Re: i18n-ISSUE-391: Quotation Marks are Different in Other Languages

FWIW, some work has been done in CLDR on collecting the data about
quotation marks for different languages:
http://cldr.unicode.org/development/development-process/design-proposals/delimiter-quotation-mark-proposal

This data is integrated in data files for each language and can be found
under <delimiters> section; e.g.
http://unicode.org/cldr/trac/browser/trunk/common/main/fr.xml#L1434

Best regards,
Shervin

On Thu, Sep 24, 2015 at 10:08 AM, Richard Ishida <ishida@w3.org> wrote:

> Raised by: Leslie Sikos
>
>
> Requirements for Latin Text Layout and Pagination
> 19.1 Language-specific spacing rules
> http://www.w3.org/TR/2014/WD-dpub-latinreq-20140930/#punctuation
>
> There are further languages other than French with extended Latin
> alphabets that use different characters as quotation marks than English.
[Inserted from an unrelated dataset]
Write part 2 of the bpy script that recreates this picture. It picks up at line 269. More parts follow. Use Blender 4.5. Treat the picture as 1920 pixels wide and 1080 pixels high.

In
> contrast to the English quotation marks (U+201c (8220), U+201d (8221)),
> German and Hungarian use low open quotation marks (U+201E (8222)). The
> Hungarian close quotation mark is identical to that of English (U+201D
> (8221)), while in German the close quotation mark is identical to the
> English open quotation mark (U+201C (8220)). It should be clearly indicated
> that the table is just an example, and there are further quotation marks in
> other languages, or even extend the table with further examples.